» **WORK TO DO**
Read the listing and extract each line that includes the word "script".

» **RAW DATA**
┌──
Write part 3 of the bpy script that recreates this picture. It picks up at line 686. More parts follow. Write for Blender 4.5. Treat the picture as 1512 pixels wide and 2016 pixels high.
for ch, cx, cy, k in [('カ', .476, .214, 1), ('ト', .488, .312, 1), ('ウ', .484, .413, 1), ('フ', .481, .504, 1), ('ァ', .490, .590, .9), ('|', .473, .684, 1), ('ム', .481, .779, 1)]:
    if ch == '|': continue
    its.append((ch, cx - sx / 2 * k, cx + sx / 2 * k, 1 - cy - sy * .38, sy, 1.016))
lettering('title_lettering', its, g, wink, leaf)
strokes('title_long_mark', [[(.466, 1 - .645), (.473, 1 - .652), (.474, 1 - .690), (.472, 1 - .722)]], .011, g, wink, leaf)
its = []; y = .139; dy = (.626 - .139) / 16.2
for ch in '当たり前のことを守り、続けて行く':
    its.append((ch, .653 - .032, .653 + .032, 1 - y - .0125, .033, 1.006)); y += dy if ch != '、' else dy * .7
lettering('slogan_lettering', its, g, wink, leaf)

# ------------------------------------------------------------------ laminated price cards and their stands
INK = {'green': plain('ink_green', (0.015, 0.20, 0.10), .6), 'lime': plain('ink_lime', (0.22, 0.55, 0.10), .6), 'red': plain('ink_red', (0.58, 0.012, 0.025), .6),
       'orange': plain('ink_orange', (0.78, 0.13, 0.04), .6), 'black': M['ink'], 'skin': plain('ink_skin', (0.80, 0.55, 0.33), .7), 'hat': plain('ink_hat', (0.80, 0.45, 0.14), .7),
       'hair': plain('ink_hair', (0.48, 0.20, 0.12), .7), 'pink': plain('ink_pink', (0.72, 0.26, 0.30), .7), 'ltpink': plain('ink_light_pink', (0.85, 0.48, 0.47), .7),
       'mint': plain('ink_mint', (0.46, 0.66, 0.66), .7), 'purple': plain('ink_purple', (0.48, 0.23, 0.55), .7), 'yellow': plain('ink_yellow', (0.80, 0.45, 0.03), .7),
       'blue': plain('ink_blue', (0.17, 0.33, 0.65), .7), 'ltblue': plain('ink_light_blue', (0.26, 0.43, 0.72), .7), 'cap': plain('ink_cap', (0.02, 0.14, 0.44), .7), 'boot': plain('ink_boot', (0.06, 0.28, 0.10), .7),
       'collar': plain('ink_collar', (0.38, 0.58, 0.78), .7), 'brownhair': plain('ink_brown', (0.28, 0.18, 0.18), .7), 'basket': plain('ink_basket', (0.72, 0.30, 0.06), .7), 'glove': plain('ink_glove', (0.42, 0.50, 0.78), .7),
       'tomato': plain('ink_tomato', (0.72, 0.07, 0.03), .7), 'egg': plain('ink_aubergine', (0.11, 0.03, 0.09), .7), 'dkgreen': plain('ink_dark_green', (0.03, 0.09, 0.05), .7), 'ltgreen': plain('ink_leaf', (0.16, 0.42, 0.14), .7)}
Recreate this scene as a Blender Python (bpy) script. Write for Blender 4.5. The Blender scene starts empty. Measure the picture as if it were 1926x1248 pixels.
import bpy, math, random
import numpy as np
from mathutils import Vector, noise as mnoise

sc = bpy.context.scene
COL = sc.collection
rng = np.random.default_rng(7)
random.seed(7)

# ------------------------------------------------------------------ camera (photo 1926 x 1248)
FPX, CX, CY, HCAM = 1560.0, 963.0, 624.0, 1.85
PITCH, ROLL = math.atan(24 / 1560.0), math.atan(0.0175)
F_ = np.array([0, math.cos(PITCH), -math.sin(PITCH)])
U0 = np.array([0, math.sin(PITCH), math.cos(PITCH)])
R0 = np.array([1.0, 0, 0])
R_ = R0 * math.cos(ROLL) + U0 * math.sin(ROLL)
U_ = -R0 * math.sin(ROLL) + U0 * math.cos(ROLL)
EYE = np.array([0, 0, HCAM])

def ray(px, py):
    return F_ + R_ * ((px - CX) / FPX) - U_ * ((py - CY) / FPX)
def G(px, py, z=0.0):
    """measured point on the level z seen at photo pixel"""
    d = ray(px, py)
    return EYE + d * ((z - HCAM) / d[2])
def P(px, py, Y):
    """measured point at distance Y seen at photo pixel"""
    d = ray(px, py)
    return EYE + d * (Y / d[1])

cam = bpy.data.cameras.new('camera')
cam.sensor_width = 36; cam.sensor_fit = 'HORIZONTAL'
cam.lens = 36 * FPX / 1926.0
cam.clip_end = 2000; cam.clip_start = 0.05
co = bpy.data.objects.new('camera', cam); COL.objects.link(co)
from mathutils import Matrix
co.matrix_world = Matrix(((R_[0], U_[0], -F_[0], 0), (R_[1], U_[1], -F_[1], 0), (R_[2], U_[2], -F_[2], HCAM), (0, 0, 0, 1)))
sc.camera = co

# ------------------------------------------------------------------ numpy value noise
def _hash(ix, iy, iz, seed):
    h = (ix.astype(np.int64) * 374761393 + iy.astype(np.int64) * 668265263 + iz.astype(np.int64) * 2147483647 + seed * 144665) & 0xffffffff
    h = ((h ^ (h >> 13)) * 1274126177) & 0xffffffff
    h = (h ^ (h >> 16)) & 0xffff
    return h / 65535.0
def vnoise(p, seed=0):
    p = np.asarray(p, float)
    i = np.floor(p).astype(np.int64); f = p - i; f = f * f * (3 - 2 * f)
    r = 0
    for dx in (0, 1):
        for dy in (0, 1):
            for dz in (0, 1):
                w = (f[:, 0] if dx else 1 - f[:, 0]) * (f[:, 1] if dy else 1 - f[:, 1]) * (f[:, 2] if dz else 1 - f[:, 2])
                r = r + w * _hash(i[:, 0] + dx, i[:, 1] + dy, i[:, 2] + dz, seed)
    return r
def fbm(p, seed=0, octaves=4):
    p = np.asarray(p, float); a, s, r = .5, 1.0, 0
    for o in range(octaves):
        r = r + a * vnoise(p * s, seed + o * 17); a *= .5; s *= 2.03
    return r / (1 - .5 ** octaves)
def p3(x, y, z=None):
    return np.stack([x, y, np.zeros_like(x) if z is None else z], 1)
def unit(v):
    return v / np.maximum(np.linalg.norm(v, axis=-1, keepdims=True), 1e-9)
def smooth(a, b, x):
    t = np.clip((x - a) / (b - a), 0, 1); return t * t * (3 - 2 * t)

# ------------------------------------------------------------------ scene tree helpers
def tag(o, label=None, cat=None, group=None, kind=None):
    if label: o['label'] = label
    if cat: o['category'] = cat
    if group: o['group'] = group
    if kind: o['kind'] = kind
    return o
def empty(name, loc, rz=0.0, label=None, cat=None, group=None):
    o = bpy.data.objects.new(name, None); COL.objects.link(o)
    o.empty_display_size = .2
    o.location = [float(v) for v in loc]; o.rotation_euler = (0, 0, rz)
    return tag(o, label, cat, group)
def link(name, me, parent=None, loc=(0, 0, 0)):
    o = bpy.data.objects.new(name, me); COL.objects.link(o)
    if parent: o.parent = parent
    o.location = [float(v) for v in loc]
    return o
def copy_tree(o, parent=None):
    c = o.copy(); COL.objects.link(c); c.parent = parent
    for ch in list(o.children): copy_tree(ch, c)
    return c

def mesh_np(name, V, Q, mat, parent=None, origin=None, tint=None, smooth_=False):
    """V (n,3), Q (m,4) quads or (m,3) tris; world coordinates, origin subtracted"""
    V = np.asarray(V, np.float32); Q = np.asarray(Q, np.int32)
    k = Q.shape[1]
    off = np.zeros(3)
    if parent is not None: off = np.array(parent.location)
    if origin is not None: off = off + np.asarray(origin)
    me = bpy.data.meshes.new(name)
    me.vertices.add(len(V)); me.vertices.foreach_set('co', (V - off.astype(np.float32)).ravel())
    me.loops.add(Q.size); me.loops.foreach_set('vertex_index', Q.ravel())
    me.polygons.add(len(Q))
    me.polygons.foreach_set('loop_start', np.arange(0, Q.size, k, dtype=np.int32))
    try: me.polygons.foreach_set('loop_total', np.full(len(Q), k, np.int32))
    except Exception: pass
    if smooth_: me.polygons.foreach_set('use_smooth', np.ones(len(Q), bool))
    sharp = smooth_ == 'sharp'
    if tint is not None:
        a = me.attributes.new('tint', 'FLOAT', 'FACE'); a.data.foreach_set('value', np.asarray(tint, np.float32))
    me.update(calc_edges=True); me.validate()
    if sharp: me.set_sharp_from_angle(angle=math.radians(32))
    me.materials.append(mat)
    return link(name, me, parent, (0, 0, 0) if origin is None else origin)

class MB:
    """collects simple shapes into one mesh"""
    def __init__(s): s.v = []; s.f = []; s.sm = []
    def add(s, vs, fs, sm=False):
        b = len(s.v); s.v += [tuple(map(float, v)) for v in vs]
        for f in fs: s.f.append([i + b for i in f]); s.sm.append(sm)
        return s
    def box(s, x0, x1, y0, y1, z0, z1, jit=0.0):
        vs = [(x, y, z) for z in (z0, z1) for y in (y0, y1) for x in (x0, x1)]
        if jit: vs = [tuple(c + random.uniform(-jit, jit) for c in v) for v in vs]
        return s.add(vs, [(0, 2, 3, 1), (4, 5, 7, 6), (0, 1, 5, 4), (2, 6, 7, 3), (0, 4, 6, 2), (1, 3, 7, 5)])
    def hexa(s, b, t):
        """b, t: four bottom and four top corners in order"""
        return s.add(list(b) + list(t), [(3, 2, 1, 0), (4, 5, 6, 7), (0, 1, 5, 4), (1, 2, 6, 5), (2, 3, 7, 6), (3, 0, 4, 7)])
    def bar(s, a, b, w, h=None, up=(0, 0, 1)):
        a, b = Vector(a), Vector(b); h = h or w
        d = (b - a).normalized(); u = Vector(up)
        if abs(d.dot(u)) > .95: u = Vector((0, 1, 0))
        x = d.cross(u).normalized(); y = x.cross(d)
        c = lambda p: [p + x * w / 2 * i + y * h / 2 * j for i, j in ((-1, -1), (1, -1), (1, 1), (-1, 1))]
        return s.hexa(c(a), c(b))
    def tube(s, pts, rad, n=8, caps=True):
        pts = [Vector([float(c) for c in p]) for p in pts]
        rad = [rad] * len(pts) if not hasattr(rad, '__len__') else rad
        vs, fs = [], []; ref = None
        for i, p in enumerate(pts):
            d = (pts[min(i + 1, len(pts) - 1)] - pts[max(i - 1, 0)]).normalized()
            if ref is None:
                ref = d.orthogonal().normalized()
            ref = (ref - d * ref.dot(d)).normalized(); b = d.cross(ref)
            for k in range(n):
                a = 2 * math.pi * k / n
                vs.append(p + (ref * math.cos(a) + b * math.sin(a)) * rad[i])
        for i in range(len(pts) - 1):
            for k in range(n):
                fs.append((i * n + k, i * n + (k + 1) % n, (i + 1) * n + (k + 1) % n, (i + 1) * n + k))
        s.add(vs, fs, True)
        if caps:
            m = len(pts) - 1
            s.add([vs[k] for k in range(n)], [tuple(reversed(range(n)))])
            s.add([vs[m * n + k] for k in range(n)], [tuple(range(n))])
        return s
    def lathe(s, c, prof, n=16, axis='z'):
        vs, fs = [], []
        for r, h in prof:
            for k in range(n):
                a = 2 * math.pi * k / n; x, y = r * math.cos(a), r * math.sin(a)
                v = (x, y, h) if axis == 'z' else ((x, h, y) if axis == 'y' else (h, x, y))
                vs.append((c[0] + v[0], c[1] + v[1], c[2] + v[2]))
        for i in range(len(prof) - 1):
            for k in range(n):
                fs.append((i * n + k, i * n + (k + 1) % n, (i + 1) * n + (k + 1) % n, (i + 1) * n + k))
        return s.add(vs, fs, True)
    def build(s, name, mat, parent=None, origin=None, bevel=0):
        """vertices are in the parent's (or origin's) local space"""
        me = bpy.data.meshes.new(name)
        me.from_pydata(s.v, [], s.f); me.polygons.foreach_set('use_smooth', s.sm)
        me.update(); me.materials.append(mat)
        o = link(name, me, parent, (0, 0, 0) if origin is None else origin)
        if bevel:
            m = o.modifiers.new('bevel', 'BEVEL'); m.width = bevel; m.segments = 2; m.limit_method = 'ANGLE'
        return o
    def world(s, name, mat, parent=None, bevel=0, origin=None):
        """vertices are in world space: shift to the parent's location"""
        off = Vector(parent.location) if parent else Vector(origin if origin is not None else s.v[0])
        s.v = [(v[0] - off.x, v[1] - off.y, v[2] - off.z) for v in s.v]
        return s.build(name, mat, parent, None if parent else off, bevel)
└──
» **WRITTEN RESPONSE**
Write part 3 of the bpy script that recreates this picture. It picks up at line 686. More parts follow. Write for Blender 4.5. Treat the picture as 1512 pixels wide and 2016 pixels high.
Recreate this scene as a Blender Python (bpy) script. Write for Blender 4.5. The Blender scene starts empty. Measure the picture as if it were 1926x1248 pixels.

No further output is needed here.